戦後、一貫して、日本の各電力会社は日本の成長と発展を陰でしっかり支えてきた。今でも、各地域に行けば、電力会社は、その地域の経済全体を担う盟主である。その心意気は地元の企業からも熱い信頼を集めてきた。その日本の産業の盟主である電力会社が最も忌み嫌ってきた、地域分割の是非、発電・配電分離の是非の問題を議論し始めることは、これまでも、これからも非常に大きな困難を伴うことは間違いない。しかし、電力産業だけが栄えて、他の産業が滅びてしまっては、元も子もない。電力供給産業と電力需要産業とは、原子力発電と言う強力な共有資源をベースにしてこそ共存共栄の道を進むことが出来た。しかし、その原子力が難しくなってくると、両者は、電力の価格や供給の安定性を巡って対立する関係になる危険性を孕んでいる。
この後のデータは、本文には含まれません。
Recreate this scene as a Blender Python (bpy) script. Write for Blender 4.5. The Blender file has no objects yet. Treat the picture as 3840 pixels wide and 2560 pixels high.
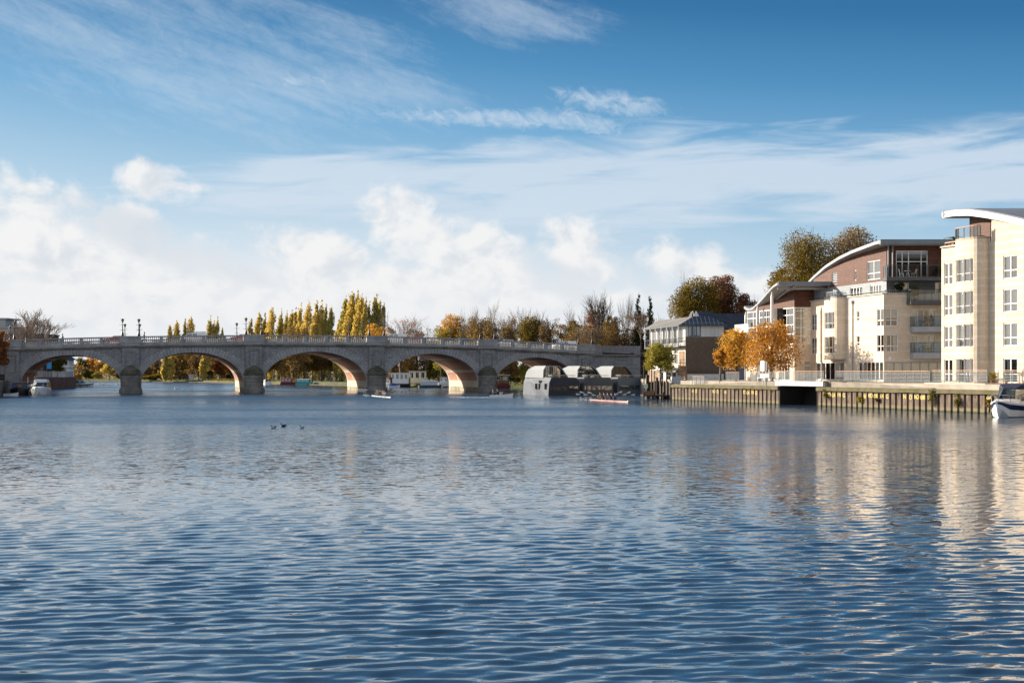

経団連の産業政策部会で議論したなかで、仮に、今から日本政府が何の産業政策も講じないとすると、2030年の日本はどうなるか?というシミュレーションをしてみたことがある。私が、一番ショックだったのは、2030年には、今よりも電力需要が13%も減ることだった。つまり、それだけ、日本の産業が空洞化して、産業の電力需要が減少してしまうと言っている。タダでさえ、アジアの周辺近隣諸国に対して産業立地コストが高い日本が、今後、さらなる電力料金の高騰、あるいは電力供給の不安定性の懸念が出てくれば、まちがいなく日本企業の日本からの脱出はさらに一層加速する。そうなれば、13%と言わず、鳩山前首相が世界に約束したCO2の25%削減は、特に何も策を講じなくても達成可能となるだろう。その時の、日本の姿を想像できるだろうか? 終戦後、まもなく生まれた、私には、多くの餓死者も出た、その悲惨な状況が想像できる。しかし、そんな日本にしてはならない。原子力に依存しないと決めた以上は、それなりの覚悟をもったエネルギー政策の見直しが必要である。そして、そのエネルギーコストを一番安易な形で産業界に転嫁すれば、多くの雇用が失われ、日本は間違いなく沈没する。今こそ、日本の電力供給体制をどうするべきか、これから真剣な議論が望まれる。